*Data*:

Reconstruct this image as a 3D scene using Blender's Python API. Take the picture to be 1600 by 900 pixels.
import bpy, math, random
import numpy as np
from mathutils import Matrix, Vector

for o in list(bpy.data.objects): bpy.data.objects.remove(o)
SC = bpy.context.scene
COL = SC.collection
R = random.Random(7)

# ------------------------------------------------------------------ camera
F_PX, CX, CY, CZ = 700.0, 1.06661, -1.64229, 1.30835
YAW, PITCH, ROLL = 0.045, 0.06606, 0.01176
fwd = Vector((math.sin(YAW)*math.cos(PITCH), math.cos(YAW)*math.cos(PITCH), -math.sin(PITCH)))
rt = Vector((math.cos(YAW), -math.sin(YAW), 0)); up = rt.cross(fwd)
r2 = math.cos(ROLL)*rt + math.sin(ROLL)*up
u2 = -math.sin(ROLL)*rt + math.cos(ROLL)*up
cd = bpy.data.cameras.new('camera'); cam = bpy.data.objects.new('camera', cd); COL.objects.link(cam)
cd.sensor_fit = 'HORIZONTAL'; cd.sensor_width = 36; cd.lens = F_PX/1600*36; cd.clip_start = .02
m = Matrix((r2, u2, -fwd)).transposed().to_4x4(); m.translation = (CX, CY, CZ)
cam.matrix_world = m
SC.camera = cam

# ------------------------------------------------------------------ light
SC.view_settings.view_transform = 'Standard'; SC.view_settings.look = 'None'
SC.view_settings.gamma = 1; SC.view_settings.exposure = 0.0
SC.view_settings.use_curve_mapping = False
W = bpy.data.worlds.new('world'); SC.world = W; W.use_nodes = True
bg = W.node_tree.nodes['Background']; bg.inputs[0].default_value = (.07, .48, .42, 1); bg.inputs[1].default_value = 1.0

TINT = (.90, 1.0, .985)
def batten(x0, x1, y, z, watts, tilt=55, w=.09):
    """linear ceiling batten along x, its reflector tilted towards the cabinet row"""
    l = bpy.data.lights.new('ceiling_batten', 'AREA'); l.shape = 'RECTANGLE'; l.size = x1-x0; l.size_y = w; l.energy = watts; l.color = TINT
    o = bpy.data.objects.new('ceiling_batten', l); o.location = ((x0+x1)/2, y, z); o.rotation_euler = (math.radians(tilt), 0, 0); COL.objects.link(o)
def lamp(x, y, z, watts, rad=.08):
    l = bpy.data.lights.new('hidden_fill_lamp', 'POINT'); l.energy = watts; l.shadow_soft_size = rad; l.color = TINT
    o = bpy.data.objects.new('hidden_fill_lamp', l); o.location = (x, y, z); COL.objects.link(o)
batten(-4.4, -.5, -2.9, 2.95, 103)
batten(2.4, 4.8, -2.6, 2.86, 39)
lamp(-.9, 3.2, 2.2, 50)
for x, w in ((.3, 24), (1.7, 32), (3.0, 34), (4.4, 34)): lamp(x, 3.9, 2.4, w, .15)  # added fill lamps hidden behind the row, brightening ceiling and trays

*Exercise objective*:
Word for word, quote all of the data above.

*Result*:
Reconstruct this image as a 3D scene using Blender's Python API. Take the picture to be 1600 by 900 pixels.
import bpy, math, random
import numpy as np
from mathutils import Matrix, Vector

for o in list(bpy.data.objects): bpy.data.objects.remove(o)
SC = bpy.context.scene
COL = SC.collection
R = random.Random(7)

# ------------------------------------------------------------------ camera
F_PX, CX, CY, CZ = 700.0, 1.06661, -1.64229, 1.30835
YAW, PITCH, ROLL = 0.045, 0.06606, 0.01176
fwd = Vector((math.sin(YAW)*math.cos(PITCH), math.cos(YAW)*math.cos(PITCH), -math.sin(PITCH)))
rt = Vector((math.cos(YAW), -math.sin(YAW), 0)); up = rt.cross(fwd)
r2 = math.cos(ROLL)*rt + math.sin(ROLL)*up
u2 = -math.sin(ROLL)*rt + math.cos(ROLL)*up
cd = bpy.data.cameras.new('camera'); cam = bpy.data.objects.new('camera', cd); COL.objects.link(cam)
cd.sensor_fit = 'HORIZONTAL'; cd.sensor_width = 36; cd.lens = F_PX/1600*36; cd.clip_start = .02
m = Matrix((r2, u2, -fwd)).transposed().to_4x4(); m.translation = (CX, CY, CZ)
cam.matrix_world = m
SC.camera = cam

# ------------------------------------------------------------------ light
SC.view_settings.view_transform = 'Standard'; SC.view_settings.look = 'None'
SC.view_settings.gamma = 1; SC.view_settings.exposure = 0.0
SC.view_settings.use_curve_mapping = False
W = bpy.data.worlds.new('world'); SC.world = W; W.use_nodes = True
bg = W.node_tree.nodes['Background']; bg.inputs[0].default_value = (.07, .48, .42, 1); bg.inputs[1].default_value = 1.0

TINT = (.90, 1.0, .985)
def batten(x0, x1, y, z, watts, tilt=55, w=.09):
    """linear ceiling batten along x, its reflector tilted towards the cabinet row"""
    l = bpy.data.lights.new('ceiling_batten', 'AREA'); l.shape = 'RECTANGLE'; l.size = x1-x0; l.size_y = w; l.energy = watts; l.color = TINT
    o = bpy.data.objects.new('ceiling_batten', l); o.location = ((x0+x1)/2, y, z); o.rotation_euler = (math.radians(tilt), 0, 0); COL.objects.link(o)
def lamp(x, y, z, watts, rad=.08):
    l = bpy.data.lights.new('hidden_fill_lamp', 'POINT'); l.energy = watts; l.shadow_soft_size = rad; l.color = TINT
    o = bpy.data.objects.new('hidden_fill_lamp', l); o.location = (x, y, z); COL.objects.link(o)
batten(-4.4, -.5, -2.9, 2.95, 103)
batten(2.4, 4.8, -2.6, 2.86, 39)
lamp(-.9, 3.2, 2.2, 50)
for x, w in ((.3, 24), (1.7, 32), (3.0, 34), (4.4, 34)): lamp(x, 3.9, 2.4, w, .15)  # added fill lamps hidden behind the row, brightening ceiling and trays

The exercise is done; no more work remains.